Since majority of the 3D Printed materials have an inherent whitish color, most of the times the parts are painted to give them a desired color and finish. A typical painting process consists of coating the parts with a layer of putty followed by a coat of primer, after which, the parts are painted in the desired color. This gives the 3D Printed parts a smooth surface finish. The parts can either be painted matte or glossy. Primer and Putty usually adds an extra layer of material on the part and the part dimensions increase by approx. (+/-)200–300µm. As a result, we do not advise painting(putty+primer) on functional parts unless a suitable allowance is given in the design.

When functional parts need painting, we ‘smoke coat’ the parts with a layer of paint without applying any layer of putty or primer. What this smoke coat does is, it retains the part’s original material texture without hampering the tolerances. But since smoke coat is a single layer of paint applied directly to part’s surface, the paint is susceptible to wear.

3D Printed part with black smoke coat

Painting is a manual and skilled job, and the entire process adds 2 extra days to project’s timeline.
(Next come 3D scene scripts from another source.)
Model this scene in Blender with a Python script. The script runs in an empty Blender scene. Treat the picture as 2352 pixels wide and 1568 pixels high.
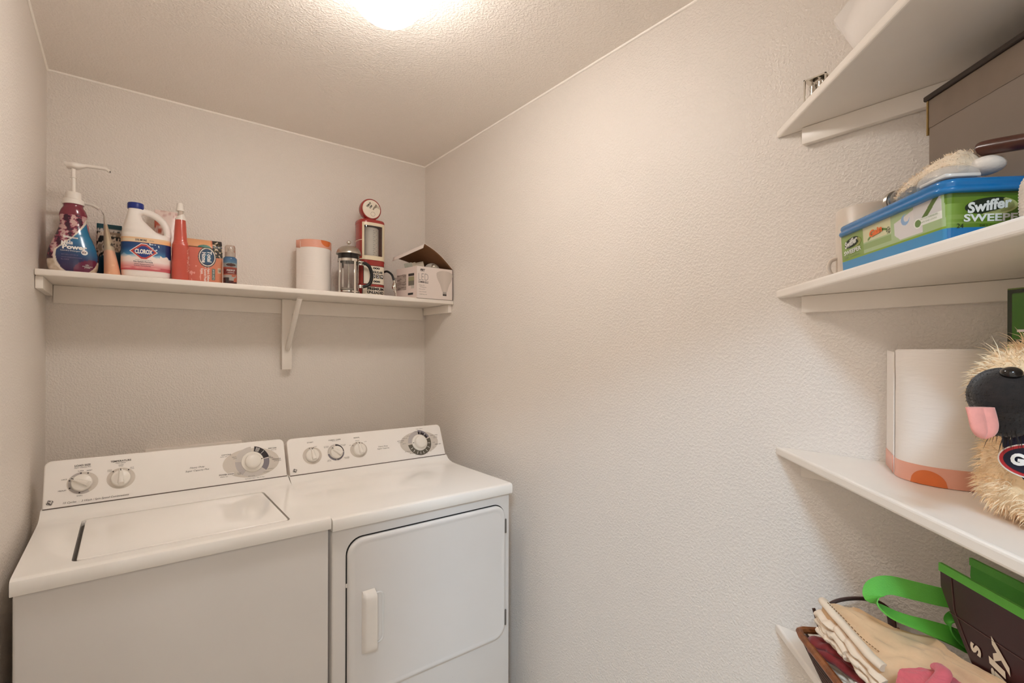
import bpy, bmesh, math, random
from mathutils import Vector, Matrix, noise
random.seed(7)
S = bpy.context.scene
COL = S.collection
PI = math.pi

def lin(c):
    return tuple(((x/255)/12.92 if x/255 <= .04045 else ((x/255+.055)/1.055)**2.4) for x in c)

# ------------------------------------------------------------------ camera, world, lights, exposure
cd = bpy.data.cameras.new('camera'); cam = bpy.data.objects.new('camera', cd); COL.objects.link(cam)
cd.sensor_width = 36.0; cd.lens = 17.4438; cd.shift_y = 0.01077; cd.clip_start = .02
cam.matrix_world = (Matrix.Translation((.2241, -2.4285, 1.4274)) @ Matrix.Rotation(math.radians(-37.9486), 4, 'Z')
                    @ Matrix.Rotation(math.radians(90), 4, 'X') @ Matrix.Rotation(math.radians(.1636), 4, 'Z'))
S.camera = cam
w = bpy.data.worlds.new('world'); S.world = w; w.use_nodes = True
w.node_tree.nodes['Background'].inputs[0].default_value = (1.0, .93, .85, 1)
w.node_tree.nodes['Background'].inputs[1].default_value = .62
# cool white fixture in the hall behind the doorway
ld = bpy.data.lights.new('hall_light', 'AREA'); ld.shape = 'DISK'; ld.size = .34; ld.energy = 31; ld.color = (.56, .79, 1.0)
hl = bpy.data.objects.new('hall_light', ld); COL.objects.link(hl); hl.location = (-.415, -3.082, 2.6)
hl.rotation_euler = (Vector((1.3, -1.6, .9))-hl.location).to_track_quat('-Z', 'Y').to_euler()
LAMP_STRENGTH = 34.0
S.view_settings.view_transform = 'Standard'; S.view_settings.look = 'None'
S.view_settings.gamma = 1.0; S.view_settings.use_curve_mapping = False
S.view_settings.exposure = 0.80
S.cycles.max_bounces = 16; S.cycles.diffuse_bounces = 12   # let the light settle in a small pale room

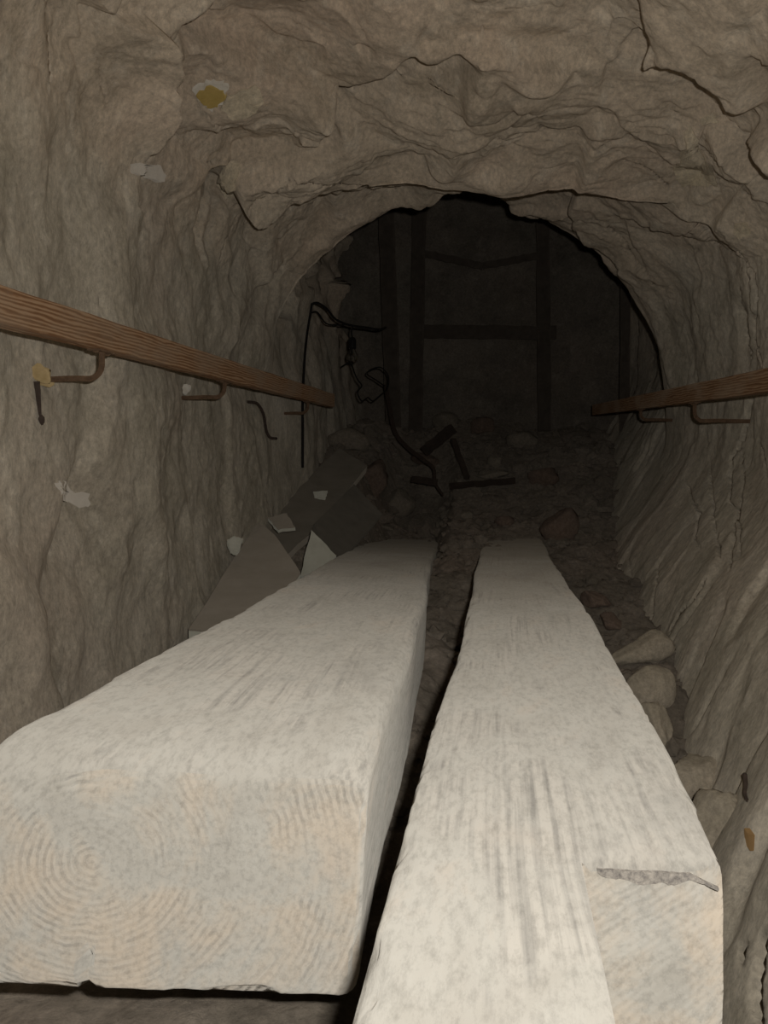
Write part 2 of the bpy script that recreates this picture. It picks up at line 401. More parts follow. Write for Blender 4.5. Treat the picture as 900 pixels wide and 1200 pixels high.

Painting can be done on almost all of the 3D Printing materials. Painting is a bit difficult on powder based materials like Nylon when multiple colors are to be painted on the same part. These materials are slightly porous in nature and thus the color has a tendency to bleed near the boundaries where two or more colors meet. When painting Nylon parts, the non-paint areas have to be masked, which makes painting a fairly tricky job.

Dyeing:

Just like painting, dyeing too is a coloring process. The parts are immersed in a container with a solution of water and dye(color). Dyeing is facilitated by capillary action, and thus it is well suited for materials that are slightly porous in nature. Hence, dyeing is done on powder based materials like Nylon and Glass-Filled Nylon.

Dyeing is a surface phenomena, so when the parts are dyed, the dye sits comfortably within the pours of the part. As a result, dyeing doesn’t add any extra layer of color on the parts. Hence, dyeing is well-suited for functional parts subjected to assembly. The maximum part size that can be dyed is 100 x 100 x 100 mm. Dyeing process adds 2 extra days to project’s timeline.